Derek Felli
We looked into OH-MASER transitions considered rare in star forming regions. A MASER (Microwave Amplification by Stimulated Emission of Radiation) is emission from compact clouds of molecular gas. MASERs may consist of OH, H2O, SiO and CH3OH molecules to name some of the most common and intense. This study is helping to provide further evidence that specific OH-MASER transitions might only occur in high mass star forming regions and not low mass star forming region. If proven correct this information will be valuable in the understanding of the high and low mass star formation processes. This is helpful in describe unknown star forming regions.
I learned a great deal about MASERs over the course of this project. I even had a great deal of expertise on the subject in my classes and could fill in information when the subject of radio astronomy came up. I presented my research in Denver Colorado at the Four Corners meeting, at BYU Spring research conference, and The American Astronomical Society meeting in Miami Florida. I am also using the topic to write my senior thesis which is nearly complete.
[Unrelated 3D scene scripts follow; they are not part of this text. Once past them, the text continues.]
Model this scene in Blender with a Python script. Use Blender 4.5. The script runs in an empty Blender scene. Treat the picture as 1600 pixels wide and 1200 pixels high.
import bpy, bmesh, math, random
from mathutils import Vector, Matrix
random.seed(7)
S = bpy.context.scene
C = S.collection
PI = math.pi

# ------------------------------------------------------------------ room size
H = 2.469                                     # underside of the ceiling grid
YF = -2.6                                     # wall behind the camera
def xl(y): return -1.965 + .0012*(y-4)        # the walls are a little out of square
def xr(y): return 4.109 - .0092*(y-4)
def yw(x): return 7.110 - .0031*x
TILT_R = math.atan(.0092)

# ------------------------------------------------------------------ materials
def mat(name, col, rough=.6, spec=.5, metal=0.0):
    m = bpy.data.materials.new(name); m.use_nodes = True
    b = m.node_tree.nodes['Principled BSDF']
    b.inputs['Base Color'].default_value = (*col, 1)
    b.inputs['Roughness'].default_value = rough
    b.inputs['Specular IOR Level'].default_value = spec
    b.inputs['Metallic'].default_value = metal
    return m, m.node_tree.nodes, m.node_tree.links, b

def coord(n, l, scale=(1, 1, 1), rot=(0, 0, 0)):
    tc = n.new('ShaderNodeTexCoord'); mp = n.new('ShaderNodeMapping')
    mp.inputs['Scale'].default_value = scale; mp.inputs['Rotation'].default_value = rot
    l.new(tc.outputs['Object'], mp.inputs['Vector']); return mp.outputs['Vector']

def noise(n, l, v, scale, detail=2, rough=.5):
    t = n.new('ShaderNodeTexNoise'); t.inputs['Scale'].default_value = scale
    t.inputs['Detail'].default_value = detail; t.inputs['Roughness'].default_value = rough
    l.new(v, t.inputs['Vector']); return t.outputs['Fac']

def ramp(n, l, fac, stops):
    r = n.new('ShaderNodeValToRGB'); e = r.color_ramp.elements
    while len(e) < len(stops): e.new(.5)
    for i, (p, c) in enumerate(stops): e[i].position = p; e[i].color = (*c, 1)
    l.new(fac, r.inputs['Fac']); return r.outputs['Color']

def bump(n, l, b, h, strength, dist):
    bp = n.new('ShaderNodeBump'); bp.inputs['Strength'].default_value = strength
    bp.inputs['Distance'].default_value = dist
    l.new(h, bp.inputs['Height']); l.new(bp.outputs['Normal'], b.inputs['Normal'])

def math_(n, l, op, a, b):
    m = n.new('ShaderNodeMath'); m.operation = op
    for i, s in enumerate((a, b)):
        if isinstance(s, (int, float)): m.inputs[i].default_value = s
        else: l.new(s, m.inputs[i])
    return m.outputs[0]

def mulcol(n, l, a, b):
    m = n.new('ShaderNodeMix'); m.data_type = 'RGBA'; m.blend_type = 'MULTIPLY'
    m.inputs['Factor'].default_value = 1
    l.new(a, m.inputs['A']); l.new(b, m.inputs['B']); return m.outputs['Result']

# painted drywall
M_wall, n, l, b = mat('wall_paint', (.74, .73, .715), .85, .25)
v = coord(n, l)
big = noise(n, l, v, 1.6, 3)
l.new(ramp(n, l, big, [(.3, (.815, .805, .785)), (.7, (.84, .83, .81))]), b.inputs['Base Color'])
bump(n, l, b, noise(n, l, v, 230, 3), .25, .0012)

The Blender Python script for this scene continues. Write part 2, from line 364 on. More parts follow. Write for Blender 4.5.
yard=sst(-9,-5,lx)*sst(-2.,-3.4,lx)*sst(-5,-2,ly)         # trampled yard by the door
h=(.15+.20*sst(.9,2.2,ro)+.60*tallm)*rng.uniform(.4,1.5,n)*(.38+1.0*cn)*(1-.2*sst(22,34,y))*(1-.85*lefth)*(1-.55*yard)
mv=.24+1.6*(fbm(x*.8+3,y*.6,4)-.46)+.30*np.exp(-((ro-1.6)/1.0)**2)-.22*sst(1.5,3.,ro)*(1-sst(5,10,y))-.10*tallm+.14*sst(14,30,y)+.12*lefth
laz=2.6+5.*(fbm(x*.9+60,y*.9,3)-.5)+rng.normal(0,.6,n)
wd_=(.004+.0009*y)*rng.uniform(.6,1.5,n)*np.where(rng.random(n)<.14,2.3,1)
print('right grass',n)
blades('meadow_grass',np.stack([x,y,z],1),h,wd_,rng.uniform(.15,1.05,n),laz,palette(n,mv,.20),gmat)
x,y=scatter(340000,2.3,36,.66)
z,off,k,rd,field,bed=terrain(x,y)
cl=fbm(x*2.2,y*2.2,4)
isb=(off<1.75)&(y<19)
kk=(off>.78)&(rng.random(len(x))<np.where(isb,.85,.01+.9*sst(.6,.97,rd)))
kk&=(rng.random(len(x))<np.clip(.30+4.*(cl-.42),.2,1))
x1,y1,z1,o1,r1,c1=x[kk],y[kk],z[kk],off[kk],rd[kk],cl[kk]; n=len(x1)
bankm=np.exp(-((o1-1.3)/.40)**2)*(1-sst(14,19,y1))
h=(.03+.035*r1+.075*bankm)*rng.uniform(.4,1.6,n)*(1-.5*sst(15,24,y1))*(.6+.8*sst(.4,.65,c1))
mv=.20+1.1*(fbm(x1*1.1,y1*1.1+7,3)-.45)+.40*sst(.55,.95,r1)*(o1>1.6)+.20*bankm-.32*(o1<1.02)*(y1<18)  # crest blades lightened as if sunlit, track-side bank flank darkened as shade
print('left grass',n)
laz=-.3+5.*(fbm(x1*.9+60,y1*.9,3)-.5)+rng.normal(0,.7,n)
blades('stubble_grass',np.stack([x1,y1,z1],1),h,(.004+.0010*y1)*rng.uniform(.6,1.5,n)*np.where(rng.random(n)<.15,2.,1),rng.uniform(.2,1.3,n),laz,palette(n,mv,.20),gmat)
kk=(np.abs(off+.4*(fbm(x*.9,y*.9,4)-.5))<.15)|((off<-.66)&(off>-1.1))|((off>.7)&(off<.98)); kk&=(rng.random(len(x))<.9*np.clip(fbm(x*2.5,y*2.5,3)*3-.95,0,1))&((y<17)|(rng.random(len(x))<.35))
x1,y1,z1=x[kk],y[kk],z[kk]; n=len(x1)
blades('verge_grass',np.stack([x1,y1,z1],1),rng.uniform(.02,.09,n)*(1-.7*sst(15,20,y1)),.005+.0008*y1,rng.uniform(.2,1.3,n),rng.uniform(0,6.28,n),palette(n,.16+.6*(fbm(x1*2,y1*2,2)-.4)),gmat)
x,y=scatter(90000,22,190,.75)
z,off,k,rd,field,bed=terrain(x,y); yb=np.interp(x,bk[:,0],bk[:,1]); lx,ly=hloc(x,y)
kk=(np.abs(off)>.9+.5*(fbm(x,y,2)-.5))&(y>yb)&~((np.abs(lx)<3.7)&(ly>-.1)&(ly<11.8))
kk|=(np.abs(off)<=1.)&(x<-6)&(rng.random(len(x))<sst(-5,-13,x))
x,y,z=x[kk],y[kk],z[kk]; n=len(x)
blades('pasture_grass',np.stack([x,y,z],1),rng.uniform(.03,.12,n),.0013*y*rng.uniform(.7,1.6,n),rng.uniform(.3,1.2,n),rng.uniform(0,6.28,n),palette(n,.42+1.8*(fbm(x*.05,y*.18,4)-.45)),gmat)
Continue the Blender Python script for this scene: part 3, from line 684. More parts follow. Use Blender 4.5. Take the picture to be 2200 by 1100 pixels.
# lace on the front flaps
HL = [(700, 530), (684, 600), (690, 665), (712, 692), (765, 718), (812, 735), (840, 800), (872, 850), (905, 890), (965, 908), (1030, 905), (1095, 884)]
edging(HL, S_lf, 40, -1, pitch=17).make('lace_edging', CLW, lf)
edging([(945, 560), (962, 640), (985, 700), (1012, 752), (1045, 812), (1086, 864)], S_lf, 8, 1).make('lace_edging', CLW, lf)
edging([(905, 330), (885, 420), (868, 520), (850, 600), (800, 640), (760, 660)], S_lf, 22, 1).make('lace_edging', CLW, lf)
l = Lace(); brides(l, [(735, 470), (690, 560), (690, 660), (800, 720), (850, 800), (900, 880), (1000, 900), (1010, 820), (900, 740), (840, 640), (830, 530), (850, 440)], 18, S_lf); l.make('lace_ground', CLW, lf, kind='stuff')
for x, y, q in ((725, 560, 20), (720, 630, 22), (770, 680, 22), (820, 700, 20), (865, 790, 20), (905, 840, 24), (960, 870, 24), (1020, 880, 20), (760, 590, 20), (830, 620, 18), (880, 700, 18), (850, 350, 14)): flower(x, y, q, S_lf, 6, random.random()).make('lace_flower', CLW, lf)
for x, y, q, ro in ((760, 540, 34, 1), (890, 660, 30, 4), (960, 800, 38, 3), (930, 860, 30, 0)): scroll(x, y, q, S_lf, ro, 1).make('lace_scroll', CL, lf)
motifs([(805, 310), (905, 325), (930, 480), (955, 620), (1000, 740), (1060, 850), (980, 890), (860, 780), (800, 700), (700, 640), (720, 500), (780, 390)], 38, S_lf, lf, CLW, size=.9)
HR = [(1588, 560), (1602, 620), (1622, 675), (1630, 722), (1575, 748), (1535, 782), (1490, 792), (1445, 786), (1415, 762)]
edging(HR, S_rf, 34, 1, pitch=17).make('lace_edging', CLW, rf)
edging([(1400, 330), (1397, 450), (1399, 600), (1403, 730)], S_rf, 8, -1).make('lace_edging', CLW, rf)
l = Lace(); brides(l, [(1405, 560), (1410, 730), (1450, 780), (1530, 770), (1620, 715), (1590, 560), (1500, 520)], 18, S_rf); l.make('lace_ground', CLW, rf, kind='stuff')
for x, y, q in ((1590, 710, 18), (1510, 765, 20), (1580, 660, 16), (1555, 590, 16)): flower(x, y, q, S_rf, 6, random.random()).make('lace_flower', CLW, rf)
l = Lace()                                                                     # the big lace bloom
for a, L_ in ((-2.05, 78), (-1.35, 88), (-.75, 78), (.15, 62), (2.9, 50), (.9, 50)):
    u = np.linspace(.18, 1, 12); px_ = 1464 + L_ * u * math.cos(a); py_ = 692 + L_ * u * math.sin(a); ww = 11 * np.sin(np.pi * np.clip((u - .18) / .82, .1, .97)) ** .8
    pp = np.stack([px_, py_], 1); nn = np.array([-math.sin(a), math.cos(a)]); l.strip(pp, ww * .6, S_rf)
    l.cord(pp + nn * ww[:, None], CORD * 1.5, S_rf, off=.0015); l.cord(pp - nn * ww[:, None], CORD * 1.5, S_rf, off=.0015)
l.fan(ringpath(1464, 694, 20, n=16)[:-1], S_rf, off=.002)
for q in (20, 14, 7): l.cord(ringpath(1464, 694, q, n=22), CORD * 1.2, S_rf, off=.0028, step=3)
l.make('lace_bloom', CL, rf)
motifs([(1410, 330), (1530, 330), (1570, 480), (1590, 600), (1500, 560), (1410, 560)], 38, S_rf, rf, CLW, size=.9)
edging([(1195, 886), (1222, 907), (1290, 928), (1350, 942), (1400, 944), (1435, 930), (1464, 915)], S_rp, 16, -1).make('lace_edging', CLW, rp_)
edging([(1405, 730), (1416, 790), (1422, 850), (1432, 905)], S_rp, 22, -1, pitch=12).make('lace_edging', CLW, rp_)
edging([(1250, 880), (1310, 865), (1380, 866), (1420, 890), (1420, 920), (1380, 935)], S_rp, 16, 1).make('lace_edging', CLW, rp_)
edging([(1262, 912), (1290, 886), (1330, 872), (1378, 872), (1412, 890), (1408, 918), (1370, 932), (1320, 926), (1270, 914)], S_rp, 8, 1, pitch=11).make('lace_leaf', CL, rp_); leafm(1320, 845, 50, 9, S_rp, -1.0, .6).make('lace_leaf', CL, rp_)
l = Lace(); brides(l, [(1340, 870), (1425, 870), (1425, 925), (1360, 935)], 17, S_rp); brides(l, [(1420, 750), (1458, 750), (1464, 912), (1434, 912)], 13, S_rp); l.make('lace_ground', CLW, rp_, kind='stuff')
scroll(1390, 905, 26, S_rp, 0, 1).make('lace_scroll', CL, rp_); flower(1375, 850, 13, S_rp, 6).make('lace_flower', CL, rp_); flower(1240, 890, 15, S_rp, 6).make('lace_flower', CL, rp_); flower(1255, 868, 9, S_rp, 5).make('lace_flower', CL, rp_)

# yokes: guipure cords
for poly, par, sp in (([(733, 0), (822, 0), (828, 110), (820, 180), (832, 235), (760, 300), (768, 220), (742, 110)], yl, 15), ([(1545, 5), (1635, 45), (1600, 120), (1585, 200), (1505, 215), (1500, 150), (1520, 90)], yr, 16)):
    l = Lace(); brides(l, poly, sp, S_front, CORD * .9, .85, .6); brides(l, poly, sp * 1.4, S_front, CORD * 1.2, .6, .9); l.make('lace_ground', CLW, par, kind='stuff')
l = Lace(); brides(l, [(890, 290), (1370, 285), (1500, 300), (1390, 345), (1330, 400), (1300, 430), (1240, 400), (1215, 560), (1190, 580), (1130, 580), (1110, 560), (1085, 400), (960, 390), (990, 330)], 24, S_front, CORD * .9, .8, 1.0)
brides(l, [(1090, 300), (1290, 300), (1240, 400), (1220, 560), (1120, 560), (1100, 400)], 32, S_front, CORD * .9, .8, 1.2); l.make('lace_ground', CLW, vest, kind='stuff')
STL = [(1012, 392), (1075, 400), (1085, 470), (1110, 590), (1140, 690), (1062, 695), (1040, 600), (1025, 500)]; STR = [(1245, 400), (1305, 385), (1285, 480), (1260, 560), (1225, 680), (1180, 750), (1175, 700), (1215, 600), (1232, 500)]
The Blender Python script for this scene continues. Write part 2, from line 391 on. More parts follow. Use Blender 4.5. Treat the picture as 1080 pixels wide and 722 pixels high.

Over the summer I went to an internship in Puerto Rico to work on similar research. My project was a great preparation for that. The project involved a survey of most of the star forming regions within the galaxy. Forty four of these sources have been observed already (about 1/3 of the strong known MASERs in the galaxy). These MASER sources were observed with the VLBA. The National Radio Astronomy Observatory VLBA consists of ten large radio antennas placed across the U.S. The largest base line is 8600 km, which is useful for the Interferometry part of our experiment.
I used the program AIPS (Astronomical Image Processing System) for the last year to calibrate this Very Large Baseline Array (VLBA) data and to obtain preliminary results. This has brought evidence thus so far to support that OH-MASERs have specific transitions in high mass star forming regions. AIPS has power tools to organize the radio data and allows for such tasks to be performed such as amplitude and phase calibration, delay, velocity and elevation correction and fringe fitting. AIPS also generates plots and images to analyze the data.
Many times I needed to redo calibrations that took a lot of time, but that was part of the learning experience to learn about MASERs, radio data, and running computer code.